Erklärung von Landesbischof Dr. Christoph Meyns zum Anschlag von Halle

Braunschweig/Wolfenbüttel. Wir brauchen eine stärkere öffentliche Auseinandersetzung über die Gefahren von Rechtsextremismus und Antisemitismus, sagt Landesbischof Dr. Christoph Meyns angesichts des Angriffs auf eine Synagoge in Halle (Sachsen-Anhalt) am Mittwoch, 9. Oktober. Für die Landeskirche Braunschweig erklärt er:

„Der Anschlag von Halle hat mich entsetzt. Er zeigt in drastischer Weise, dass der Antisemitismus nach wie vor ein großes Problem in unserer Gesellschaft ist.

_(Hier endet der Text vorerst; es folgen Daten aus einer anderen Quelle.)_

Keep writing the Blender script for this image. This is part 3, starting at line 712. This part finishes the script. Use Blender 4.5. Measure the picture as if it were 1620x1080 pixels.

Wir alle müssen uns der Erkenntnis stellen, dass der Antisemitismus Teil unseres kulturellen Erbes und nach wie vor weit verbreitet ist. Der unverminderte Kampf dagegen ist deshalb umso dringender und notwendiger. Das schließt den Rechtsextremismus ein, der einen Nährboden für Antisemitismus bietet.

Mit großer Sorge nehme ich wahr, dass rechtsextreme Tendenzen in Politik und Gesellschaft wieder stärker werden. Sie dürfen in keiner Weise verharmlost werden. Wir müssen vielmehr die öffentliche Auseinandersetzung über die Gefahren von Rechtsextremismus und Antisemitismus stärker führen.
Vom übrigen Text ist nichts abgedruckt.